A MD car ticketed driving through VA for having too dark window tinting. Enforceable?

What always confused me about that case was why the IL law was struck down about curved mudflaps. Why not strike down the AR law requiring straight ones?

Suppose that 25 states required curved mudflaps and the other 25 required straight ones. These laws are burdensome to interstate commerce. Which states have to change their laws?

But to respond to the OP, I tend to believe that a particularly restrictive state law with regard to fixed equipment on a vehicle could be considered burdensome to interstate commerce. Wasn’t there a case where one state (Iowa comes to mind) prohibited trucks over a particular weight and companies had to take a long route around the state? The Court struck that law down. My google-fu fails me.

It does seem excessive that a state can effectively prohibit a vehicle from its roads. If I am a Maryland resident and desire to have MD-legal tinting on my vehicle, I have to now buy a second vehicle if I ever want to travel in VA? What is the rational basis for these vehicle tint laws anyways? It cannot be safety because it is legal to drive with heavy tint wrapped around your eyes (sunglasses).

I am all in favor of states rights and whatnot, but something like a vehicle driven temporarily in a foreign state comes close to an almost textbook regulation of interstate commerce. Could VA pass a law saying a car travelling on its roads must have five tires touching the ground at all times as a valid safety regulation?

What about Morgan v. Com. of Va.? US Supreme Court Opinions and Cases | FindLaw

I realize it was a segregation case, but it was 1946 when segregation was permitted. If it is too burdensome to require people to change seats when entering a state, why is it not more burdensome to make car owners change fixed features on their cars?

When I lived in Virginia as a lad I was taught that there are no worse drivers than those from Maryland. Maybe it was a warning ticket.

Driving at night. You can take off the sunglasses.

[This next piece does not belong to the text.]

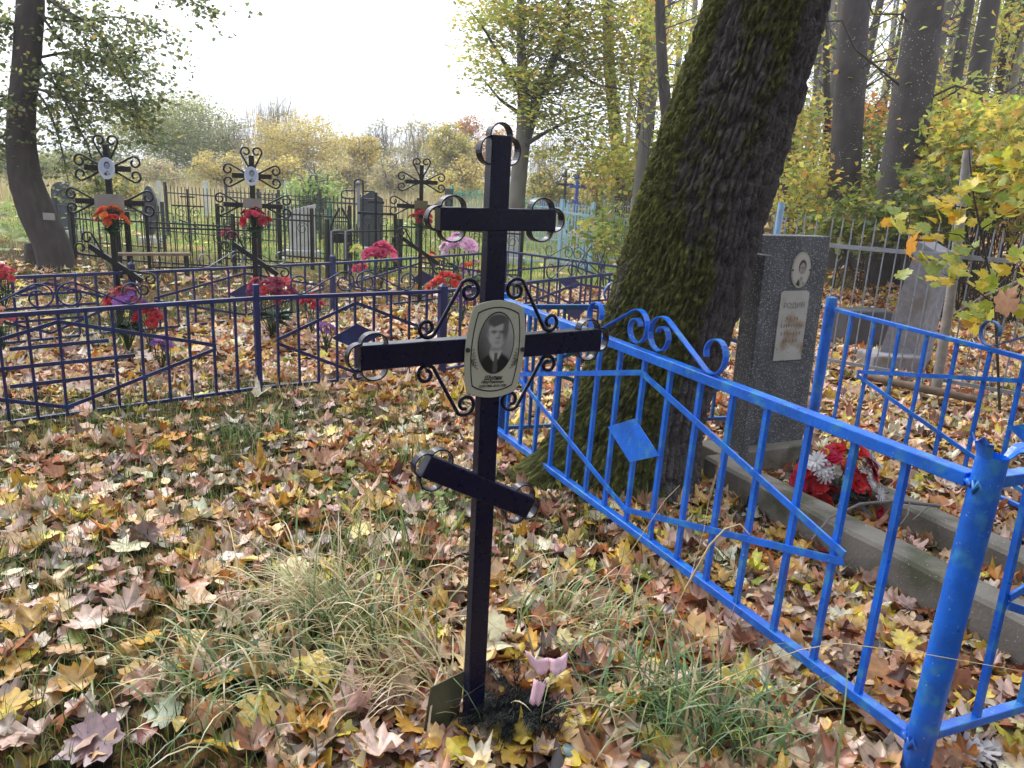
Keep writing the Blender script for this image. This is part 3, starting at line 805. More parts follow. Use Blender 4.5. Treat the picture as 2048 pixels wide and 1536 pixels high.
# ------------------------------------------------------------------ the near cross
def build_main_cross():
    B = gz(935, 1462); yaw = R(30)
    d = np.array([math.cos(yaw), math.sin(yaw), 0]); n = np.array([math.sin(yaw), -math.cos(yaw), 0]); up = np.array([0, 0, 1.0])
    z0 = float(tz(B[0], B[1])); loc = (B[0], B[1], z0)
    t = thing('grave_cross', 'tall navy metal Orthodox cross with oval portrait plate, standing in the foreground', 'cross', loc)
    X0 = 0.022
    def Wc(x, z, off=0.0): return np.array([B[0], B[1], 0]) + d * (X0 + x + 0.006 * (z - 1)) + up * z + n * off
    MB().bar(Wc(0, -0.15), Wc(0, 1.713), 0.056, 0.036, d).build('post', M_NAVY, t, bevel=0.003)
    dp = 0.034
    for (x0, x1, z) in ((-0.355, -0.0275, 1.178), (0.0275, 0.345, 1.180)): pass
    MB().bar(Wc(-0.358, 1.177), Wc(0.348, 1.182), dp + 0.006, 0.062, n).build('middle_bar', M_NAVY, t, bevel=0.003)
    MB().bar(Wc(-0.160, 1.509), Wc(0.170, 1.511), dp + 0.006, 0.056, n).build('upper_bar', M_NAVY, t, bevel=0.003)
    MB().bar(Wc(-0.180, 0.876), Wc(0.148, 0.700), dp + 0.006, 0.062, n).build('foot_bar', M_NAVY, t, bevel=0.003)
    # small iron rings round every bar end
    def ring(cx, cz, ux, uz, half, out):
        """half-round strap with its ends at +-half along (ux, uz) and bulging outward by out"""
        pts = []
        for i in range(15):
            a = math.pi * i / 14; s = math.cos(a) * half * 1.08; q = (math.sin(a) ** 0.8) * out - 0.006
            pts.append(Wc(cx + ux * s - uz * q, cz + uz * s + ux * q))
        MB().strip(pts, n * 0.026, 0.0035).build('strap_ring', M_NAVY, t)
    for (ex, ez, sx, sz, hb) in ((-0.358, 1.177, -1, 0, 0.031), (0.348, 1.182, 1, 0, 0.031), (-0.160, 1.509, -1, 0, 0.028), (0.170, 1.511, 1, 0, 0.028), (0, 1.713, 0, 1, 0.028), (-0.180, 0.876, -0.881, 0.473, 0.031), (0.148, 0.700, 0.881, -0.473, 0.031)):
        big = 0.035
        ring(ex, ez, sz, -sx, hb, big) 
        for sg in (1, -1):
            # along the two sides, just behind the end
            cx = ex - sx * 0.037 + sz * sg * hb; cz = ez - sz * 0.037 - sx * sg * hb
            ring(cx, cz, -sx * sg, -sz * sg, 0.031, big * 0.95)
    # four scrolls in the corners of the middle bar
    for sx in (-1, 1):
        for sz in (1, -1):
            L1 = [(0.068 + x, 0.150 + z) for x, z in spiral(0, 0, 0.011, 0.031, 470, 50, 20)]
            L2 = [(0.182 + x, 0.060 + z) for x, z in spiral(0, 0, 0.026, 0.010, 221, 221 + 410, 20)]
            pts = [(sx * a_, 1.18 + sz * b_) for a_, b_ in L1 + L2]
            MB().tube([Wc(a, b, 0.004) for a, b in pts], 0.0052, 7).build('corner_scroll', M_NAVY, t)
    # portrait plate
    pc = (0.003, 1.178); hw, hh = 0.088, 0.130
    def outline(kx, kz):
        pts = []
        cor = [(-0.84, -0.86), (0.84, -0.86), (0.84, 0.86), (-0.84, 0.86)]
        for i in range(4):
            a = cor[i]; b = cor[(i + 1) % 4]
            for j in range(8):
                s = j / 8; x = a[0] + (b[0] - a[0]) * s; z = a[1] + (b[1] - a[1]) * s; bl = math.sin(math.pi * s) ** 0.8
                if i == 0: z -= 0.14 * bl
                if i == 2: z += 0.14 * bl
                if i == 1: x += 0.16 * bl
                if i == 3: x -= 0.16 * bl
                pts.append((x * kx, z * kz))
        return pts
    tl = R(-3.0)   # the plate hangs a little askew
    def Wt(x, z, off=0.0):
        return Wc(pc[0] + x * math.cos(tl) - z * math.sin(tl), pc[1] + x * math.sin(tl) + z * math.cos(tl), 0.027 + off)
    pl = MB().plate([Wt(x, z, -0.004) for x, z in outline(hw, hh)], n * 0.004).build('portrait_plate', M_ENAMEL, t, bevel=0.0015)
    o1, o2 = outline(hw * 0.82, hh * 0.87), outline(hw * 0.785, hh * 0.845)
    m = MB(); k = len(o1); m.add([Wt(x, z, 0.0005) for x, z in o1 + o2], [(i, (i + 1) % k, k + (i + 1) % k, k + i) for i in range(k)]); m.build('border_line', M_INK, pl)
    cz = 0.018; ax, az = 0.052, 0.080
    m = MB(); k = 40
    q = [(ax * s * math.cos(2 * math.pi * i / k), cz + az * s * math.sin(2 * math.pi * i / k)) for s in (1.035, 0.99) for i in range(k)]
    m.add([Wt(x, z, 0.0008) for x, z in q], [(i, (i + 1) % k, k + (i + 1) % k, k + i) for i in range(k)]); m.build('oval_line', M_INK, pl)
    paint_portrait(lambda x, z, o: Wt(x, z + cz, o), 'portrait', pl, ax, az, sepia=(1, 1, 0.98))
    # ears of wheat on both sides
    m = MB()
    for sx in (-1, 1):
        for j in range(3):
            bx, bz = sx * (0.050 + 0.006 * j), -0.052 + 0.004 * j; tx, tz_ = sx * (0.064 + 0.001 * j), -0.002 - 0.013 * j
            for i in range(7):
                s = i / 6; x = bx + (tx - bx) * s; z = bz + (tz_ - bz) * s
                for e in (-1, 1):
                    m.add([Wt(x, z, 0.0006), Wt(x + e * 0.0028, z + 0.002, 0.0006), Wt(x + e * 0.0022, z + 0.0058, 0.0006)], [(0, 1, 2)])
    m.build('wheat_ornament', M_INK, pl)
    dt = d * math.cos(tl) + up * math.sin(tl); ut = up * math.cos(tl) - d * math.sin(tl)
    for body, z, sz, bo, sh in (('Шулин', -0.0755, 0.0165, 0.0005, 0.3), ('Пётр Павлович', -0.0868, 0.0092, 0.0002, 0.3), ('12.07.1900–27.01.1970', -0.0975, 0.0088, 0.0002, 0.3)):
        text('lettering', body, sz, frame_m(dt, ut, n, Wt(0.0, z, 0.0008), loc), M_INK, pl, sh, bo)
    for sx in (-1, 1):
        MB().tube([Wt(sx * hw * 0.925, 0, -0.001), Wt(sx * hw * 0.925, 0, 0.0045)], 0.0062, 12).build('screw', M_SCREW, pl)
    # twisted wire round the foot of the post
    MB().tube([Wc(-0.105, 0.150, 0.03), Wc(-0.06, 0.148, 0.03), Wc(-0.03, 0.150, 0.024), Wc(0.0, 0.158, 0.021), Wc(0.03, 0.17, 0.021), Wc(0.05, 0.195, 0.02), Wc(0.058, 0.215, 0.02)], 0.0014, 5).build('binding_wire', M_SCREW, t)
    return Wc, d, n

WC, CD, CN = build_main_cross()

def foreground_bits():
    # sheet of tin leaning on the post
    b0, b1 = gp(842, 1492), gp(912, 1462); b0[2] = b1[2] = -0.02
    h = 0.19; dv = nrm(b1 - b0); bk = np.array([0.02, 0.05, 0.0])
    m = MB(); q = [b0, b1, b1 + bk + (0, 0, h), b0 + bk + (0, 0, h * 0.93)]
    m.plate(q, np.array([dv[1], -dv[0], 0]) * -0.003)
    m.build('metal_sheet', surf('olive_tin', lin(84, 84, 62), 0.55, var=0.3, scale=16, wear=lin(66, 56, 42), wear_scale=9, bump=0.2), loc=tuple(b0), label='small olive grey metal sheet leaning on the foot of the navy cross', cat='metal sheet')
    # fir wreath with paper ribbon
    c = gp(1032, 1440); c[2] = 0.0
    t = thing('grave_wreath', 'dark fir wreath with pink paper ribbon lying at the navy cross', 'wreath', tuple(c))
    fir = surf('dark_fir_needles', lin(17, 28, 30), 0.7, var=0.4)
    m = MB(); g = random.Random(5)
    for br in range(54):
        a0 = g.uniform(-0.9, 4.0) if br < 16 else g.uniform(3.5, 5.9); r0 = 0.07
        s = c + np.array([math.cos(a0) * 0.02, math.sin(a0) * 0.02, 0.055]); dr = nrm((math.cos(a0), math.sin(a0) * 0.8, g.uniform(-0.05, 0.45))); Lb = g.uniform(0.10, 0.20)
        for i in range(64):
            q = i / 64; p = s + dr * Lb * q + np.array([0, 0, -0.10 * q * q * Lb])
            e = nrm(np.array([g.gauss(0, 1), g.gauss(0, 1), g.gauss(0, 1)]) + dr * 0.9); w = nrm(np.cross(e, (g.random(), g.random(), 1))) * 0.0021
            ln = 0.034
            m.add([p - w, p + w, p + e * ln], [(0, 1, 2)])
    m.build('fir_needles', fir, t)
    m = MB()
    for br in range(7):
        a0 = g.uniform(0, 3.3); m.tube([c + (0, 0, 0.03), c + np.array([math.cos(a0) * 0.08, math.sin(a0) * 0.06, 0.05]), c + np.array([math.cos(a0) * 0.15, math.sin(a0) * 0.12, 0.03])], 0.003, 5)
    m.build('twigs', M_WOOD, t)
    pink = surf('pink_paper', lin(222, 176, 194), 0.7, var=0.12, wear=lin(226, 196, 204), wear_at=(0.4, 0.7), wear_scale=60, bump=0.1)
    def scrap(nm, corners, seed):
        # crumpled paper ribbon between four photo corners, standing at the wreath's depth
        q = [at(x, y, Yq) for x, y, Yq in corners]; V = []; gg = np.random.default_rng(seed); nu, nv = 9, 5
        for i in range(nu):
            for j in range(nv):
                a_, b_ = i / (nu - 1), j / (nv - 1); p_ = (q[0] * (1 - a_) + q[1] * a_) * (1 - b_) + (q[3] * (1 - a_) + q[2] * a_) * b_
                V.append(p_ + np.array([0, -0.016 * math.sin(math.pi * a_) + 0.006 * math.sin(a_ * 9 + seed) + gg.normal(0, .0018), gg.normal(0, .0015) + 0.004 * math.sin(a_ * 7)]))
        m_ = MB(); m_.add(V, [(i * nv + j, i * nv + j + 1, (i + 1) * nv + j + 1, (i + 1) * nv + j) for i in range(nu - 1) for j in range(nv - 1)], True)
        o_ = m_.build(nm, pink, t); sl_ = o_.modifiers.new('solid', 'SOLIDIFY'); sl_.thickness = 0.0008
    scrap('ribbon_loop', [(1050, 1304, 2.02), (1098, 1316, 2.0), (1094, 1346, 1.98), (1062, 1338, 2.0)], 1)
    scrap('ribbon_loop', [(1096, 1318, 2.0), (1136, 1302, 2.02), (1132, 1338, 1.99), (1100, 1346, 1.97)], 2)
    scrap('ribbon_tail', [(1068, 1356, 1.98), (1096, 1360, 1.98), (1082, 1402, 1.95), (1058, 1406, 1.95)], 3)
    # stone and pot rim by the cross
    p = gp(815, 1512)
    MB().blob(p + (0, 0, 0.012), (0.036, 0.03, 0.03), 14, 9, 0.35, 3).build('stone', surf('grey_pebble', lin(126, 130, 142), 0.85, var=0.35, scale=40, bump=0.5), loc=tuple(p), label='grey pebble half buried at the corner of the metal sheet', cat='stone')
    p = gp(1140, 1528); MB().tube([p - (0, 0, .02), p + (0, 0, .045), p + (0, 0, .05), p + (0.001, 0, .0495)], [.030, .027, .025, .002], 20).build('plastic_cup', surf('grey_green_plastic', lin(120, 140, 142), .5, var=.15, bump=0), loc=tuple(p), label='grey green upturned plastic cup at the bottom edge below the wreath', cat='cup')
    # white cloth daisy near the post of the blue fence
    p = gp(1962, 1532)
    wh = lin(226, 222, 226)
    hd = [((-0.055 + 0.04 * i, 0.01 * (i % 2), 0.02), 0.058, wh, 'daisy') for i in range(3)]
    bouquet('white cloth flower lying beside the round blue post', p + (0, 0, 0.02), 0.05, hd, base=p, leaves=3, cat='flower')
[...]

If you’d lived in Maryland you’d have the opposite opinion. Fact is, there are fuckwits behind the wheel everywhere.

That said, had the OP just stayed on his side of the Potomac like I do, he wouldn’t have this problem. :wink:

At least where I live, it is the police groups that actively lobby for the tint restrictions (and the individual officers enforce them zealously). Their position is that officers are in danger if they approach a vehicle and cannot see inside clearly.